# STATED PROBLEM:
Exactly and only the lines from the one containing "400), bump_lw, lambda" through the one containing "332)], wl, of, 'gap', X=XL+.012)" are to be repeated, both ends included.

# MATERIAL FOR THE TASK:
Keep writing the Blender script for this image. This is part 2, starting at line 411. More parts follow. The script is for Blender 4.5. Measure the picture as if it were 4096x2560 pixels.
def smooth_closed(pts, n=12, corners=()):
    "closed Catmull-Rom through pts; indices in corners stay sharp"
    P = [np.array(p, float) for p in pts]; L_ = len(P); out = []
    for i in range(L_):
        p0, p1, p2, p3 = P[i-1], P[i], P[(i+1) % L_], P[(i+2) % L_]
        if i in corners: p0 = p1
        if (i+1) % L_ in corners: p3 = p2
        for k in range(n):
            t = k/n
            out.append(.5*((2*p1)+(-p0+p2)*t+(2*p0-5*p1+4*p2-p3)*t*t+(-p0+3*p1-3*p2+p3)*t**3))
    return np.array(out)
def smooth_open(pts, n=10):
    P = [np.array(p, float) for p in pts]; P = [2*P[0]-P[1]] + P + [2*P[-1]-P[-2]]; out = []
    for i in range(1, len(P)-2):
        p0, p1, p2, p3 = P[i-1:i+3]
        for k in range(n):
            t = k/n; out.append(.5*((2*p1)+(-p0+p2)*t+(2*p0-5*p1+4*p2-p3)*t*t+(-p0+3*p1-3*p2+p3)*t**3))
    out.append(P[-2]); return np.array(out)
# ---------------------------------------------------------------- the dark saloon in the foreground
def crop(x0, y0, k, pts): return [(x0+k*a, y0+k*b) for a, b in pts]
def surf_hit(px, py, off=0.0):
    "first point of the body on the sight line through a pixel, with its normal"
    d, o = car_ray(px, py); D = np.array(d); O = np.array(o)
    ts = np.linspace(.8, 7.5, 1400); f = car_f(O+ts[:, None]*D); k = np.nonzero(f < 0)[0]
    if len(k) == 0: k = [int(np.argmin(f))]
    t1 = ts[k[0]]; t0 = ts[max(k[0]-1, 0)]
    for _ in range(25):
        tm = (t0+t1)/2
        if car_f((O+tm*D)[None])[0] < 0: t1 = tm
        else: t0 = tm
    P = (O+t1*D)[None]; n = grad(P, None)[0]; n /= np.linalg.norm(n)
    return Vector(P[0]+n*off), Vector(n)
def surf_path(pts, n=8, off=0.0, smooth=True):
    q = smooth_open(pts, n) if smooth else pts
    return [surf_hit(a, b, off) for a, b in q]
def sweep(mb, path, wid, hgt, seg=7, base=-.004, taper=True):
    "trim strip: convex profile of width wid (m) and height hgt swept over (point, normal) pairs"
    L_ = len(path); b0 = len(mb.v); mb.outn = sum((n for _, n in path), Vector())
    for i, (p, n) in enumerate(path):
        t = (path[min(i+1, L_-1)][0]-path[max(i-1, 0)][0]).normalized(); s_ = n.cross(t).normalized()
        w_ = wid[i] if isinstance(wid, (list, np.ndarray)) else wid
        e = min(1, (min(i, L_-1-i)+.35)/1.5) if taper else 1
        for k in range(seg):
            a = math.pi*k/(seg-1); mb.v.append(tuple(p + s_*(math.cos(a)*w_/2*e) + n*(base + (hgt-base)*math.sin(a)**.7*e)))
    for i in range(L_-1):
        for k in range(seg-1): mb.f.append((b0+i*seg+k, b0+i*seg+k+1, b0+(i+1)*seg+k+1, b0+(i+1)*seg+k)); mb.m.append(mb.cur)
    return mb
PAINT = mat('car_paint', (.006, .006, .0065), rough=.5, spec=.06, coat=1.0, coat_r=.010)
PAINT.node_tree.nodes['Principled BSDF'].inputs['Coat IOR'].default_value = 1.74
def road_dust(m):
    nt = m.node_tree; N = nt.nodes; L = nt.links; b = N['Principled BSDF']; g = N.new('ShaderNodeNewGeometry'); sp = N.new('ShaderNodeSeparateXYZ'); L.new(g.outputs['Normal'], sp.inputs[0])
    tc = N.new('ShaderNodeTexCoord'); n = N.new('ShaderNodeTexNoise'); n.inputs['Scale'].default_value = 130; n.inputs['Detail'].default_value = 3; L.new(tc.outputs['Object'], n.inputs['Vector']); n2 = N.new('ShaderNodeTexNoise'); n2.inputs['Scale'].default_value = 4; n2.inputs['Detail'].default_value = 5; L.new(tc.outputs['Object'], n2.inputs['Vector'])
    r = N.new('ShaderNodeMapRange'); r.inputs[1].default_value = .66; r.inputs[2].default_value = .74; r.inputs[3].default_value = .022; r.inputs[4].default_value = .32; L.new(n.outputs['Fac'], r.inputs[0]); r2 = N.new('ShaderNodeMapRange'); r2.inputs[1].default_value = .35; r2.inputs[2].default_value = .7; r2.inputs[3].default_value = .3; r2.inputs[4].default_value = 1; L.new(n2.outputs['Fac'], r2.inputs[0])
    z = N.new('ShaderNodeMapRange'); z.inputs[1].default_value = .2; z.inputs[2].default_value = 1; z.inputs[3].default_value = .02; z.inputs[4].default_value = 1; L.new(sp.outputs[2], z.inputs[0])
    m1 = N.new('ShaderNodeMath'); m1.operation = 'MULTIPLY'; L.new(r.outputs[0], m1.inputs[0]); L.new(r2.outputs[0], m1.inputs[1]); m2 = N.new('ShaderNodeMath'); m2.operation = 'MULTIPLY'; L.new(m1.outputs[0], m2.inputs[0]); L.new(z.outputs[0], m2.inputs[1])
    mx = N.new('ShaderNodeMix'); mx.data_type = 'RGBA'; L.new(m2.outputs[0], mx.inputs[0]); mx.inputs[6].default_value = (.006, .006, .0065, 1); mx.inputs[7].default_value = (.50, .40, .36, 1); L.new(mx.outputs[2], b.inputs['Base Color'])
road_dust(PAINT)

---

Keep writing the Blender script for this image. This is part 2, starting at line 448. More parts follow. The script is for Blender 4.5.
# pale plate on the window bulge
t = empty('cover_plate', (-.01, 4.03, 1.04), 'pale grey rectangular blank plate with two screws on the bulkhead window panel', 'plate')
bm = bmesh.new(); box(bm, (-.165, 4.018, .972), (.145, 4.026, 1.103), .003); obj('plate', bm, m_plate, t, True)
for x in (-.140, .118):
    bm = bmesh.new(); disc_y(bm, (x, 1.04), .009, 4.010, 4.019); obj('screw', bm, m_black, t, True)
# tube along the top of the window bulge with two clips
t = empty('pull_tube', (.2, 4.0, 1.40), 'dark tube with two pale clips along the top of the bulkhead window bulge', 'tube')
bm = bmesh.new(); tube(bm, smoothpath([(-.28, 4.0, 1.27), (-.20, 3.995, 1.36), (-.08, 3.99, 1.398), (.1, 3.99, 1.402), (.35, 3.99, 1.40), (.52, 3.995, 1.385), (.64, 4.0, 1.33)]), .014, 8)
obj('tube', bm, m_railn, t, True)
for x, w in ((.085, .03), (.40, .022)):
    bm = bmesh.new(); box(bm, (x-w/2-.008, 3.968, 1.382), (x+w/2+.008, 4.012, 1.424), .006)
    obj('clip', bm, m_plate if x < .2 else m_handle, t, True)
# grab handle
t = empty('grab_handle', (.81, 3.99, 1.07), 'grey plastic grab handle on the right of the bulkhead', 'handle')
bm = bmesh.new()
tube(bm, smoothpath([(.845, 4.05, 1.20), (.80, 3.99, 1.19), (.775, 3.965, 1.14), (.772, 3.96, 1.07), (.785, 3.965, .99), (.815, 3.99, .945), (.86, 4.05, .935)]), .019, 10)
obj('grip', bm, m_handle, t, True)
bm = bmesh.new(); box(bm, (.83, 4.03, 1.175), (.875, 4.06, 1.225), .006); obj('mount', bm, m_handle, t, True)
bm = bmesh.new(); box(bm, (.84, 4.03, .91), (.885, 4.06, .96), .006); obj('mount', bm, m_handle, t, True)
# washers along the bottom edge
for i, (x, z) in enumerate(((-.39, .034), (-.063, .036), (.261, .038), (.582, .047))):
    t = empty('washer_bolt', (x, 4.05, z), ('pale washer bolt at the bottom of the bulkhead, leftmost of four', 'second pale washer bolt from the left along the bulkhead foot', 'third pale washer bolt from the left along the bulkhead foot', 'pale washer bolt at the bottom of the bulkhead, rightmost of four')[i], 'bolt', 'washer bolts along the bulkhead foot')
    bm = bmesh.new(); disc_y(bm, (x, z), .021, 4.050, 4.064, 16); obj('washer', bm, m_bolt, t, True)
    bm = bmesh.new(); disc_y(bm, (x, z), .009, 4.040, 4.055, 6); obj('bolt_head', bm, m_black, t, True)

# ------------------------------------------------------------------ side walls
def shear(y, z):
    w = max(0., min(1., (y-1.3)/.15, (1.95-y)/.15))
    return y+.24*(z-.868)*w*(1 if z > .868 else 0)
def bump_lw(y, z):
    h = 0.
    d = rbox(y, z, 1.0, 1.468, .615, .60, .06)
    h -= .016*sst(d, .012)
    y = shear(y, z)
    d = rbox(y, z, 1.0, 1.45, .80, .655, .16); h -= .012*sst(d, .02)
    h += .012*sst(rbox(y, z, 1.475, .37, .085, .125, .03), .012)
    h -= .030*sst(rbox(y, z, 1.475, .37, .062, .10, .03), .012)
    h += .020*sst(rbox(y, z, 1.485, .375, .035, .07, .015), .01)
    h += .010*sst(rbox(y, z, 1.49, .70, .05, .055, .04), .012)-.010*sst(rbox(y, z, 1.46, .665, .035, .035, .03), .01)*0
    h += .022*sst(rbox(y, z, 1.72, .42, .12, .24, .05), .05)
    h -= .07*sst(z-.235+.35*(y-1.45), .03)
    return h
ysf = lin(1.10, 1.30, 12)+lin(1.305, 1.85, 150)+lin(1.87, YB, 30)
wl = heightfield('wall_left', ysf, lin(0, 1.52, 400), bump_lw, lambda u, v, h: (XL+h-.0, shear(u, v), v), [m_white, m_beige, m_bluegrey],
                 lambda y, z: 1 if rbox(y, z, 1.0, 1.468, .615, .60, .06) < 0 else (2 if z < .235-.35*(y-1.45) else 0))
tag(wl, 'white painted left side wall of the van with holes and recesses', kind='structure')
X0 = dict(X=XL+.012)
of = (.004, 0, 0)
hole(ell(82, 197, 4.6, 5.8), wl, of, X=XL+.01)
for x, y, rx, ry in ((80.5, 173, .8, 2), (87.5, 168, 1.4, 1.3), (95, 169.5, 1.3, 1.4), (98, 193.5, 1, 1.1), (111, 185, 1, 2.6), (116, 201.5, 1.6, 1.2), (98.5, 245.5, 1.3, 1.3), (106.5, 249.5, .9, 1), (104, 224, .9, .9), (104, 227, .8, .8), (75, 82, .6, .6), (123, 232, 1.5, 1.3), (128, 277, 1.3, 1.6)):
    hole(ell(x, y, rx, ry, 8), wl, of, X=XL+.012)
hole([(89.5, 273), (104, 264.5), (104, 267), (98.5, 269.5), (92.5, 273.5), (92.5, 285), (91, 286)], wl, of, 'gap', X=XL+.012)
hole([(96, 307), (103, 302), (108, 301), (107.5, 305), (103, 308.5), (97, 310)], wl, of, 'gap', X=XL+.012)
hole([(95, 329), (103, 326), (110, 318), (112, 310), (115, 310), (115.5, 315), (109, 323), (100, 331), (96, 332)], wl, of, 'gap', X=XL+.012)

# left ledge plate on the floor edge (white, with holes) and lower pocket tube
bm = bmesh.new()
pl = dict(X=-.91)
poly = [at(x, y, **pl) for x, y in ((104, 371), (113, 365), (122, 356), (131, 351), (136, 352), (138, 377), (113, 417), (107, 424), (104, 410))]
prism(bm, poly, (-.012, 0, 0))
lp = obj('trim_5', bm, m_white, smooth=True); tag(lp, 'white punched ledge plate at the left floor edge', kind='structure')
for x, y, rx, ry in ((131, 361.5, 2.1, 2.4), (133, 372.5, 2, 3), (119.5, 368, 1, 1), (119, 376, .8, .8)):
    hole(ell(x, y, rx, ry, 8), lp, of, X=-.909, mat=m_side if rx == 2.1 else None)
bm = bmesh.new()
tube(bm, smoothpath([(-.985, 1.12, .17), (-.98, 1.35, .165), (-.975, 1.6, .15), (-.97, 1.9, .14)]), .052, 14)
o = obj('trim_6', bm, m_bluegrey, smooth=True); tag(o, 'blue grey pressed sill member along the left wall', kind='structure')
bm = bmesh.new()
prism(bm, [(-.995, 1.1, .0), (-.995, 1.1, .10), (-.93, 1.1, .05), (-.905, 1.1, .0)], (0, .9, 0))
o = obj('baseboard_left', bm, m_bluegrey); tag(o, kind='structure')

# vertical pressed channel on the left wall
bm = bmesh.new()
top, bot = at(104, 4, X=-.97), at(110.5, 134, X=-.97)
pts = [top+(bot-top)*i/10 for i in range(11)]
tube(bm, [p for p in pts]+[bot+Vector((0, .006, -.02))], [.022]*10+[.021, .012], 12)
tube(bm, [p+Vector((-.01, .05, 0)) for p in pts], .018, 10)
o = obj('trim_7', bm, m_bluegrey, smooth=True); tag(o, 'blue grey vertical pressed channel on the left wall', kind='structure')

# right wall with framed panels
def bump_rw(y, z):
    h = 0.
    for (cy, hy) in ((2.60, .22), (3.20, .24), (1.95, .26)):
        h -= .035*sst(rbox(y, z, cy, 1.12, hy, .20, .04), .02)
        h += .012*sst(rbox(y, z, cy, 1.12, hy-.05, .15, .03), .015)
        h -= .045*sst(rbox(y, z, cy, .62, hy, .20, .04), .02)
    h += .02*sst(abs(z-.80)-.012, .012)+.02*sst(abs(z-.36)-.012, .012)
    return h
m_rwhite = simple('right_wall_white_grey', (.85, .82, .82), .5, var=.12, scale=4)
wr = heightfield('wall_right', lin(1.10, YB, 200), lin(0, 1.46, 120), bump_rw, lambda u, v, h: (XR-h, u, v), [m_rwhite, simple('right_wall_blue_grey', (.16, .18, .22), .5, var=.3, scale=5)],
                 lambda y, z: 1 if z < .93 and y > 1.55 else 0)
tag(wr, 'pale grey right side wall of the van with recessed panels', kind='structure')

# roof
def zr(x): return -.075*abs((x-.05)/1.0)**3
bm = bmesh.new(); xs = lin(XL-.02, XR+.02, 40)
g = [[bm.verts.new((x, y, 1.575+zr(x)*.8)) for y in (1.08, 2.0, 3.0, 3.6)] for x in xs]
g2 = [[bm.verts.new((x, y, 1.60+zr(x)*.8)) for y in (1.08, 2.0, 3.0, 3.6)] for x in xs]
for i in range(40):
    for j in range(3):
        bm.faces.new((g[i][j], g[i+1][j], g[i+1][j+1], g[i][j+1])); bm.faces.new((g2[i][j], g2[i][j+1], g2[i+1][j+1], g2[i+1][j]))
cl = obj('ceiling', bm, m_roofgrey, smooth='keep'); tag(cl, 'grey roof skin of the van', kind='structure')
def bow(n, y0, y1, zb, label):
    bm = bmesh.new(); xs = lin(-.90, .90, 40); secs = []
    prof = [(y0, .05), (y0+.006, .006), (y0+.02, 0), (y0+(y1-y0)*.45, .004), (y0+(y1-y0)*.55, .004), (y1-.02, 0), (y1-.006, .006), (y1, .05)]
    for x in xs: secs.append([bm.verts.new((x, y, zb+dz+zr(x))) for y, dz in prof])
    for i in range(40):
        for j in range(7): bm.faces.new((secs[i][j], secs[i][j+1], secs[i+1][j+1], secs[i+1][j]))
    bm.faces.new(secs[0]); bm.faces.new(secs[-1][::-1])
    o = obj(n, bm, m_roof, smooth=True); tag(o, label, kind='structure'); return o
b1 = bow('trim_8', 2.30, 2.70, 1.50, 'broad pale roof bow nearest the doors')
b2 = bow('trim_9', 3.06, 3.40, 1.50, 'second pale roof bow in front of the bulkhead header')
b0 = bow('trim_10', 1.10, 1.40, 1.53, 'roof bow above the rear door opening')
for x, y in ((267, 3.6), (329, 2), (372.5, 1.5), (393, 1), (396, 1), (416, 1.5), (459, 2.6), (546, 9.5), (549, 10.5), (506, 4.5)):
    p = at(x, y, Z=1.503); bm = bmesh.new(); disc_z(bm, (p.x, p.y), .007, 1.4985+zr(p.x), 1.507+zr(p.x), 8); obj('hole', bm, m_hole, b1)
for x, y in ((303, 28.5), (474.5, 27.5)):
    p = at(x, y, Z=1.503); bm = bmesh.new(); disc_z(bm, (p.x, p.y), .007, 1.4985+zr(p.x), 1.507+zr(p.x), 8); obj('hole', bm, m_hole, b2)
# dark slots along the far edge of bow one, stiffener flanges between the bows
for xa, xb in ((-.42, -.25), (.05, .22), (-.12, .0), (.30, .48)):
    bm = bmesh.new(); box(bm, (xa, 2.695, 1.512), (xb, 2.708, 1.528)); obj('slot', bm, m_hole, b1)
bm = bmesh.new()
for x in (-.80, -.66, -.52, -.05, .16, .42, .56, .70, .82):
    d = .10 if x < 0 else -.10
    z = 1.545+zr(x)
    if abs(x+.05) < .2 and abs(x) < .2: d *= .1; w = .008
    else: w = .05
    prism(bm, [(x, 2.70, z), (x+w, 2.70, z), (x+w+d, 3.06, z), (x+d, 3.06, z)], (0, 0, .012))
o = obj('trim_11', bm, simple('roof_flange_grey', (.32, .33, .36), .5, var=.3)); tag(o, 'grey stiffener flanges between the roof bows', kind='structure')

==

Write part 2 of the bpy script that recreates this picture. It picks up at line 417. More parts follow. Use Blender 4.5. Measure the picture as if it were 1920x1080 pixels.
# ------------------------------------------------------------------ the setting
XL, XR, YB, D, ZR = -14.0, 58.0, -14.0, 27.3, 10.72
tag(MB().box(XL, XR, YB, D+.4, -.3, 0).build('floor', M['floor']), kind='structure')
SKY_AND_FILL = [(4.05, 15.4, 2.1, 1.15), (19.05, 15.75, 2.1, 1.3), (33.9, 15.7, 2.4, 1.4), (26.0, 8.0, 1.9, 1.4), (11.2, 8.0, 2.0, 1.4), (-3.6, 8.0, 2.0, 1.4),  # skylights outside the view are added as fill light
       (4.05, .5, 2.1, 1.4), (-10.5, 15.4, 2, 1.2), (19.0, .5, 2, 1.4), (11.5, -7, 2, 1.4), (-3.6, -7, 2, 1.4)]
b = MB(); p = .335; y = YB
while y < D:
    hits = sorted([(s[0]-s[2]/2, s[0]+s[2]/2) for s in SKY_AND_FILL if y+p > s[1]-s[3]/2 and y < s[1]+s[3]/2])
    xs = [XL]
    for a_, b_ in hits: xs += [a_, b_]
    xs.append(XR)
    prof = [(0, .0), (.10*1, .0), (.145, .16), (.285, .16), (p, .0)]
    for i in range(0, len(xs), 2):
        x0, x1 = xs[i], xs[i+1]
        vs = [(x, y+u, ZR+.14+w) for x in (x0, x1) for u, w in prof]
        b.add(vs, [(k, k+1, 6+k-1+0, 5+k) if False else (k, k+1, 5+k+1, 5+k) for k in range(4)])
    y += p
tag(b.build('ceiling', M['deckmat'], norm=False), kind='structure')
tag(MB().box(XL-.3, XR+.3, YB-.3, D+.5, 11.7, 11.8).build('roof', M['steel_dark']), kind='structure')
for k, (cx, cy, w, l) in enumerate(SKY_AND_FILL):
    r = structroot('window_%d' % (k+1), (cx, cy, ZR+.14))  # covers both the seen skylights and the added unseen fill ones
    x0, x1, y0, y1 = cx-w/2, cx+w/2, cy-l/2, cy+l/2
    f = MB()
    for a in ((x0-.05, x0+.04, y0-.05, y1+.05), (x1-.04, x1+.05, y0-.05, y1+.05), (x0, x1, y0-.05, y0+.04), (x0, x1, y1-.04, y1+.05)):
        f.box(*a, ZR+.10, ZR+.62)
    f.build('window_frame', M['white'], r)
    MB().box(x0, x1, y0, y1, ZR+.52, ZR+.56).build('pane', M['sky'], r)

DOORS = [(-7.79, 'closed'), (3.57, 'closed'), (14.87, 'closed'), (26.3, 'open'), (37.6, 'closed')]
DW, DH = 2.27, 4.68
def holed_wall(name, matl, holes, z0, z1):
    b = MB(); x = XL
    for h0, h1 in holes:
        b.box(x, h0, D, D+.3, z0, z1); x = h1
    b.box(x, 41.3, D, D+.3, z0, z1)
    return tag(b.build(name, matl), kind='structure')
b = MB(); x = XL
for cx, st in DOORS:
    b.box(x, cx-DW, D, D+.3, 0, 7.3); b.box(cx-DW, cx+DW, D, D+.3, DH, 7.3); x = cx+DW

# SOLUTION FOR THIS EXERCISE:
wl = heightfield('wall_left', ysf, lin(0, 1.52, 400), bump_lw, lambda u, v, h: (XL+h-.0, shear(u, v), v), [m_white, m_beige, m_bluegrey],
                 lambda y, z: 1 if rbox(y, z, 1.0, 1.468, .615, .60, .06) < 0 else (2 if z < .235-.35*(y-1.45) else 0))
tag(wl, 'white painted left side wall of the van with holes and recesses', kind='structure')
X0 = dict(X=XL+.012)
of = (.004, 0, 0)
hole(ell(82, 197, 4.6, 5.8), wl, of, X=XL+.01)
for x, y, rx, ry in ((80.5, 173, .8, 2), (87.5, 168, 1.4, 1.3), (95, 169.5, 1.3, 1.4), (98, 193.5, 1, 1.1), (111, 185, 1, 2.6), (116, 201.5, 1.6, 1.2), (98.5, 245.5, 1.3, 1.3), (106.5, 249.5, .9, 1), (104, 224, .9, .9), (104, 227, .8, .8), (75, 82, .6, .6), (123, 232, 1.5, 1.3), (128, 277, 1.3, 1.6)):
    hole(ell(x, y, rx, ry, 8), wl, of, X=XL+.012)
hole([(89.5, 273), (104, 264.5), (104, 267), (98.5, 269.5), (92.5, 273.5), (92.5, 285), (91, 286)], wl, of, 'gap', X=XL+.012)
hole([(96, 307), (103, 302), (108, 301), (107.5, 305), (103, 308.5), (97, 310)], wl, of, 'gap', X=XL+.012)
hole([(95, 329), (103, 326), (110, 318), (112, 310), (115, 310), (115.5, 315), (109, 323), (100, 331), (96, 332)], wl, of, 'gap', X=XL+.012)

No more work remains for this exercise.